* **SHORT EXERCISE**
Below is some material; transcribe all of it exactly.
◇ ◇ ◇ ◇ ◇
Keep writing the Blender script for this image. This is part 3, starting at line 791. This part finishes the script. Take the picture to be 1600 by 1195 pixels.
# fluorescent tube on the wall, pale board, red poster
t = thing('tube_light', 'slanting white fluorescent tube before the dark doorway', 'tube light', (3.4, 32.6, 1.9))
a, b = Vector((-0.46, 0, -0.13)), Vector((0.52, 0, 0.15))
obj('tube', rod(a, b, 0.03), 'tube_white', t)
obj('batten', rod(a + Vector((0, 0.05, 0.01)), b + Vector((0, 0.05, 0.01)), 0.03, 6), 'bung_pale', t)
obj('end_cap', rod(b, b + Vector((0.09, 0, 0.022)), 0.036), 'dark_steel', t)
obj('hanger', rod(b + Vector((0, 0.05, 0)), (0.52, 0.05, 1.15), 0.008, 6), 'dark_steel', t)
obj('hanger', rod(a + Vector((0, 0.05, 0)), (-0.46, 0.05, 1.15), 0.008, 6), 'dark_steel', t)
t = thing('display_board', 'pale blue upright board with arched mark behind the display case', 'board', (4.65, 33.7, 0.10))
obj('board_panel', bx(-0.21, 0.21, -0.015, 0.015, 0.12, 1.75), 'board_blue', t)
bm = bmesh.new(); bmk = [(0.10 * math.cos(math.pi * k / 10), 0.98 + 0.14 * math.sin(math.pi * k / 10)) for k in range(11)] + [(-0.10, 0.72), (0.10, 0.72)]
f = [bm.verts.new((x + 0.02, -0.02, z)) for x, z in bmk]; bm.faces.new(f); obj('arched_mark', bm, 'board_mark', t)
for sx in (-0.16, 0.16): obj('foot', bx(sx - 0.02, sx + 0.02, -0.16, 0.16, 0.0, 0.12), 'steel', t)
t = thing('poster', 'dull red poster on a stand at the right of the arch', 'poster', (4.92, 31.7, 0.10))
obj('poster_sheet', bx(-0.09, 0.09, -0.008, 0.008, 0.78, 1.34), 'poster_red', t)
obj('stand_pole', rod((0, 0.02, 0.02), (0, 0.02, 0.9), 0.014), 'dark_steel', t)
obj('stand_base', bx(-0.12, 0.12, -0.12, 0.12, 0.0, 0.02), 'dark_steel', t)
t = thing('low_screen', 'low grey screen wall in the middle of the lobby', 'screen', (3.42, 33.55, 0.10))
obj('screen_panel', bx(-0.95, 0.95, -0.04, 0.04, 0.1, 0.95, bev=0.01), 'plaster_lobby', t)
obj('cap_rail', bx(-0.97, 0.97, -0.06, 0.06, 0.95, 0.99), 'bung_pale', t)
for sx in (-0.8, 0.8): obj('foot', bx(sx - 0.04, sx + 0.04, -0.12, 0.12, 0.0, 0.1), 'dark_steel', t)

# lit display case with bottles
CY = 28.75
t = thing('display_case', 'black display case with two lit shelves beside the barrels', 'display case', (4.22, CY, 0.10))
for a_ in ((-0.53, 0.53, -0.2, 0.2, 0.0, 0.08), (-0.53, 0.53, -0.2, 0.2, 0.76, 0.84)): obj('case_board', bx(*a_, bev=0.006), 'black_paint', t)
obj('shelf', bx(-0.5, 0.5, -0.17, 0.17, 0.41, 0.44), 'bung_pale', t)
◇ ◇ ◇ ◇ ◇
* **RESPONSE**
Keep writing the Blender script for this image. This is part 3, starting at line 791. This part finishes the script. Take the picture to be 1600 by 1195 pixels.
# fluorescent tube on the wall, pale board, red poster
t = thing('tube_light', 'slanting white fluorescent tube before the dark doorway', 'tube light', (3.4, 32.6, 1.9))
a, b = Vector((-0.46, 0, -0.13)), Vector((0.52, 0, 0.15))
obj('tube', rod(a, b, 0.03), 'tube_white', t)
obj('batten', rod(a + Vector((0, 0.05, 0.01)), b + Vector((0, 0.05, 0.01)), 0.03, 6), 'bung_pale', t)
obj('end_cap', rod(b, b + Vector((0.09, 0, 0.022)), 0.036), 'dark_steel', t)
obj('hanger', rod(b + Vector((0, 0.05, 0)), (0.52, 0.05, 1.15), 0.008, 6), 'dark_steel', t)
obj('hanger', rod(a + Vector((0, 0.05, 0)), (-0.46, 0.05, 1.15), 0.008, 6), 'dark_steel', t)
t = thing('display_board', 'pale blue upright board with arched mark behind the display case', 'board', (4.65, 33.7, 0.10))
obj('board_panel', bx(-0.21, 0.21, -0.015, 0.015, 0.12, 1.75), 'board_blue', t)
bm = bmesh.new(); bmk = [(0.10 * math.cos(math.pi * k / 10), 0.98 + 0.14 * math.sin(math.pi * k / 10)) for k in range(11)] + [(-0.10, 0.72), (0.10, 0.72)]
f = [bm.verts.new((x + 0.02, -0.02, z)) for x, z in bmk]; bm.faces.new(f); obj('arched_mark', bm, 'board_mark', t)
for sx in (-0.16, 0.16): obj('foot', bx(sx - 0.02, sx + 0.02, -0.16, 0.16, 0.0, 0.12), 'steel', t)
t = thing('poster', 'dull red poster on a stand at the right of the arch', 'poster', (4.92, 31.7, 0.10))
obj('poster_sheet', bx(-0.09, 0.09, -0.008, 0.008, 0.78, 1.34), 'poster_red', t)
obj('stand_pole', rod((0, 0.02, 0.02), (0, 0.02, 0.9), 0.014), 'dark_steel', t)
obj('stand_base', bx(-0.12, 0.12, -0.12, 0.12, 0.0, 0.02), 'dark_steel', t)
t = thing('low_screen', 'low grey screen wall in the middle of the lobby', 'screen', (3.42, 33.55, 0.10))
obj('screen_panel', bx(-0.95, 0.95, -0.04, 0.04, 0.1, 0.95, bev=0.01), 'plaster_lobby', t)
obj('cap_rail', bx(-0.97, 0.97, -0.06, 0.06, 0.95, 0.99), 'bung_pale', t)
for sx in (-0.8, 0.8): obj('foot', bx(sx - 0.04, sx + 0.04, -0.12, 0.12, 0.0, 0.1), 'dark_steel', t)

# lit display case with bottles
CY = 28.75
t = thing('display_case', 'black display case with two lit shelves beside the barrels', 'display case', (4.22, CY, 0.10))
for a_ in ((-0.53, 0.53, -0.2, 0.2, 0.0, 0.08), (-0.53, 0.53, -0.2, 0.2, 0.76, 0.84)): obj('case_board', bx(*a_, bev=0.006), 'black_paint', t)
obj('shelf', bx(-0.5, 0.5, -0.17, 0.17, 0.41, 0.44), 'bung_pale', t)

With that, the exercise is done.